- Input data -
-.-.-

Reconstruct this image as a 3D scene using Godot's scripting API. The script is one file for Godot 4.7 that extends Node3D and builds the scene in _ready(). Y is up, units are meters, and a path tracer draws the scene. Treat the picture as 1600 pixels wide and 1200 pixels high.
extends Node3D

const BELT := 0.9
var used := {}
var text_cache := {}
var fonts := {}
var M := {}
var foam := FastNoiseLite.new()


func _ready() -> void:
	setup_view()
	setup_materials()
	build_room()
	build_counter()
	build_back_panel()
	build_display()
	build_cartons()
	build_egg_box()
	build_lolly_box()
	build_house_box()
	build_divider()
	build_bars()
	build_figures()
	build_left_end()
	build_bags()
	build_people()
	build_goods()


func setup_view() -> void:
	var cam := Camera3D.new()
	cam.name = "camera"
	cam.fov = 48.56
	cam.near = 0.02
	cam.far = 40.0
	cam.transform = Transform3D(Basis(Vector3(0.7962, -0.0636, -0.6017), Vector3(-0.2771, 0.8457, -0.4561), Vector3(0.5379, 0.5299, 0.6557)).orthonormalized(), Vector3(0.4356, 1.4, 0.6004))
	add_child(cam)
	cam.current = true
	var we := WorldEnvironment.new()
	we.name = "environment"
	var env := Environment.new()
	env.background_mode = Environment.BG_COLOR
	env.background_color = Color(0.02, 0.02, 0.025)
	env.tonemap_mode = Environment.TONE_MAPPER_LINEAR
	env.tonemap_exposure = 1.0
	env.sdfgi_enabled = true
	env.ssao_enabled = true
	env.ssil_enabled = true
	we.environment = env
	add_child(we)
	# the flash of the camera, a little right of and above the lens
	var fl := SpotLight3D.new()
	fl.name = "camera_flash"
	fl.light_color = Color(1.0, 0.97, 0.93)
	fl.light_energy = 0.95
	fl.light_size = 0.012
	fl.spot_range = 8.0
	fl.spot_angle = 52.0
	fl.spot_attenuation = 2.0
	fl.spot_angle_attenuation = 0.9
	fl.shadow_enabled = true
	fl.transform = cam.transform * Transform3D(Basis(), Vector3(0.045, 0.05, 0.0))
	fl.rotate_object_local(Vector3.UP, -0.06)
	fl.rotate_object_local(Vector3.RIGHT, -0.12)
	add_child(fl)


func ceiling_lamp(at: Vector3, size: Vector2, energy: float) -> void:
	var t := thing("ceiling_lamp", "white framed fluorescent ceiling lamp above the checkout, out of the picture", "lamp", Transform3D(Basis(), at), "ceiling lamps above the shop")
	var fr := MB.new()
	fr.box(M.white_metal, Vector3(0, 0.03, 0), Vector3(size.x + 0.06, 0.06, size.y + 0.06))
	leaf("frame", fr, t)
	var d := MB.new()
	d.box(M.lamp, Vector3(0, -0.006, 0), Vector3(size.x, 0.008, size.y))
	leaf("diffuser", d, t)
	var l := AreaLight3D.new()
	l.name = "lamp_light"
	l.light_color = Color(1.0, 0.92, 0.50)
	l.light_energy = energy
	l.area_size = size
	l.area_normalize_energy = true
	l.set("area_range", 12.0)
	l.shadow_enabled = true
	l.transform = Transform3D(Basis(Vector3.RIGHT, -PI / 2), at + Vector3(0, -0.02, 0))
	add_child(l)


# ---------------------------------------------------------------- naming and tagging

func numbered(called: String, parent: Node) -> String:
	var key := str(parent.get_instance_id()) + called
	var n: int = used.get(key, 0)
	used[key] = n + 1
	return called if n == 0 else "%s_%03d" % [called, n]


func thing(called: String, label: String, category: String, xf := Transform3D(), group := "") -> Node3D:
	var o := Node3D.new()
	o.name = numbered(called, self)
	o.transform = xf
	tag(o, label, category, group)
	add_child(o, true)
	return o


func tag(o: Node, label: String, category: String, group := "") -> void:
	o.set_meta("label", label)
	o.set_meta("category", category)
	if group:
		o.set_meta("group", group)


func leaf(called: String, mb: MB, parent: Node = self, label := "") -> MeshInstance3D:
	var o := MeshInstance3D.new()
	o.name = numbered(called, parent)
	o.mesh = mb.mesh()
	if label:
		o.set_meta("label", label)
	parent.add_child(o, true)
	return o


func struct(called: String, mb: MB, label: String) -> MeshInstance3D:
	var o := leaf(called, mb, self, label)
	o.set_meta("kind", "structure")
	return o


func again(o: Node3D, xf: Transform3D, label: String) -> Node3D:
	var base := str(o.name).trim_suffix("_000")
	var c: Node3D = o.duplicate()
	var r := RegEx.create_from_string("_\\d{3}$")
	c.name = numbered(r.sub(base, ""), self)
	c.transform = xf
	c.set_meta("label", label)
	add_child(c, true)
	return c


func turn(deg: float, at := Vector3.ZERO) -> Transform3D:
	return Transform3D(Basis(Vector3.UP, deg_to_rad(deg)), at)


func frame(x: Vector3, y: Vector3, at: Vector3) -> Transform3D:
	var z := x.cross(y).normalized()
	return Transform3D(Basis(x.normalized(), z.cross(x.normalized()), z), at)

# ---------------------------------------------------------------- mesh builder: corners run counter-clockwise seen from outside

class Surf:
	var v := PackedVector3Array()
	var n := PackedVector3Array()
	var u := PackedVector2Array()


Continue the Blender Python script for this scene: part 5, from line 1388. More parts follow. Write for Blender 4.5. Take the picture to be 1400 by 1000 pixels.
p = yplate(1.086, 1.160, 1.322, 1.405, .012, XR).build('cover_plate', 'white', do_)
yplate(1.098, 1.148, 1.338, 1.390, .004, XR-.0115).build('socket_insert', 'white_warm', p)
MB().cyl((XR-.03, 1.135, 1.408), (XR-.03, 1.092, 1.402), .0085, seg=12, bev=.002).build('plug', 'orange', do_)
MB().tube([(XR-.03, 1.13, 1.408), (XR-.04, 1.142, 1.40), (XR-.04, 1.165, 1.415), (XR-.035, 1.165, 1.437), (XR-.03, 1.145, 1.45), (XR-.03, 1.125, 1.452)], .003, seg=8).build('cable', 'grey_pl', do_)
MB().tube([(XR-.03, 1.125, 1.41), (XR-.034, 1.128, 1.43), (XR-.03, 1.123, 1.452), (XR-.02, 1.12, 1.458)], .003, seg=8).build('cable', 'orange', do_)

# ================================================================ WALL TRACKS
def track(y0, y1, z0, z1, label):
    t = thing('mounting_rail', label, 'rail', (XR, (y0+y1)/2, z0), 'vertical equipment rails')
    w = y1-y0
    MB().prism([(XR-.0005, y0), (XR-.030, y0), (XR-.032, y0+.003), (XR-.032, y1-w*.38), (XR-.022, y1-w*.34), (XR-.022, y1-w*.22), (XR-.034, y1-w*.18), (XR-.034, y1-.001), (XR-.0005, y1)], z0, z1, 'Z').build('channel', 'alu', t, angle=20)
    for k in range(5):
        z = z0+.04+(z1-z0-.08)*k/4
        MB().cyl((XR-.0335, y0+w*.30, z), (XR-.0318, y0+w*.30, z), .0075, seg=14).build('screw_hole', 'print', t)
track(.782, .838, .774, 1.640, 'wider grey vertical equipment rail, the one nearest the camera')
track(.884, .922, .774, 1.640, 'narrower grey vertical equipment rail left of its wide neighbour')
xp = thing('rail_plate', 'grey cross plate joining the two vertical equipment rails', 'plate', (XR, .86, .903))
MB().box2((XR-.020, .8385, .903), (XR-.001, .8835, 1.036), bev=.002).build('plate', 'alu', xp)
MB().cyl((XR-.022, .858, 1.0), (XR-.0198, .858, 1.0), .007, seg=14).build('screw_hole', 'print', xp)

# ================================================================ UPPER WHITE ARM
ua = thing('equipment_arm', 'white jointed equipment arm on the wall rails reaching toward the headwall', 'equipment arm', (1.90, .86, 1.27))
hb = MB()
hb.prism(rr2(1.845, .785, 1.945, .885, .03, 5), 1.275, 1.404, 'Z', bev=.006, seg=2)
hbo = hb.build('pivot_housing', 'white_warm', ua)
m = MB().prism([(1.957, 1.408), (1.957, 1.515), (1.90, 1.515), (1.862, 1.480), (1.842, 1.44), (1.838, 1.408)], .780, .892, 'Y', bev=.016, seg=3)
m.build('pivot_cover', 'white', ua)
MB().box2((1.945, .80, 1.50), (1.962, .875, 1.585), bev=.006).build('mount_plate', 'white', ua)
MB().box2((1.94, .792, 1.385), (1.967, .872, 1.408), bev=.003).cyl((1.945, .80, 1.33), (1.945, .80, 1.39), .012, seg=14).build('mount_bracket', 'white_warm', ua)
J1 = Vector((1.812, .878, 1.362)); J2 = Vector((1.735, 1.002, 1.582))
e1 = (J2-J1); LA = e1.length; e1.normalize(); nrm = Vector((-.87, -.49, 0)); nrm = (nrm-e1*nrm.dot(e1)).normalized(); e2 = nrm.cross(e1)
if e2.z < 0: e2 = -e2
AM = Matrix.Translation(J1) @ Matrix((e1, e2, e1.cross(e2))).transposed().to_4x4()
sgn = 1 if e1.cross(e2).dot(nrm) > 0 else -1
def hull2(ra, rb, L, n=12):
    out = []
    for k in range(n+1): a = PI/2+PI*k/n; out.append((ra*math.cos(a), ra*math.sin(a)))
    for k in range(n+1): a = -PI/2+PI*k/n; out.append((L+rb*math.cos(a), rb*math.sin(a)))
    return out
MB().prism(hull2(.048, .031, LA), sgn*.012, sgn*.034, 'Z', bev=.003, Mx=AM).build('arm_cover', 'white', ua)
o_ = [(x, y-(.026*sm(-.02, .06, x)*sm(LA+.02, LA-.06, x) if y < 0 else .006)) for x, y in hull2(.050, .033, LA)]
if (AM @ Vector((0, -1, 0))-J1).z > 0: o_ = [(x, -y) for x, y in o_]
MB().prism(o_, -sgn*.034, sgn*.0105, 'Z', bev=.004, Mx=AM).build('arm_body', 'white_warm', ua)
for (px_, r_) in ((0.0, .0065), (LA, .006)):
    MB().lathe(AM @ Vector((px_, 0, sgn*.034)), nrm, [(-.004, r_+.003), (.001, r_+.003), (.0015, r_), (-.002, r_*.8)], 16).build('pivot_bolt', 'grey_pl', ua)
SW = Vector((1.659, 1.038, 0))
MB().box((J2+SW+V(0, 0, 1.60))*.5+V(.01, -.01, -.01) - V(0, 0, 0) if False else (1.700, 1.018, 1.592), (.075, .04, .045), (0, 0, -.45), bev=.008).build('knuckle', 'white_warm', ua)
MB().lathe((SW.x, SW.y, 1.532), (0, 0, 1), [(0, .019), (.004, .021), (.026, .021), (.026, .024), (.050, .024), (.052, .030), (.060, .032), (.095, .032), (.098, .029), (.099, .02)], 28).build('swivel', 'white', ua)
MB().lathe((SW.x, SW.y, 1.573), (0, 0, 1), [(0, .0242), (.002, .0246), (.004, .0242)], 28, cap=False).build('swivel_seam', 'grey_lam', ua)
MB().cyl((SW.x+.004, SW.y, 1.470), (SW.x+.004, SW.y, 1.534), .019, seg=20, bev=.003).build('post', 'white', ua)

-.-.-

Quote in full each line from the top of the records above through the line with "build_goods()"; stop after that line.

- Answer for the task -
Reconstruct this image as a 3D scene using Godot's scripting API. The script is one file for Godot 4.7 that extends Node3D and builds the scene in _ready(). Y is up, units are meters, and a path tracer draws the scene. Treat the picture as 1600 pixels wide and 1200 pixels high.
extends Node3D

const BELT := 0.9
var used := {}
var text_cache := {}
var fonts := {}
var M := {}
var foam := FastNoiseLite.new()


func _ready() -> void:
	setup_view()
	setup_materials()
	build_room()
	build_counter()
	build_back_panel()
	build_display()
	build_cartons()
	build_egg_box()
	build_lolly_box()
	build_house_box()
	build_divider()
	build_bars()
	build_figures()
	build_left_end()
	build_bags()
	build_people()
	build_goods()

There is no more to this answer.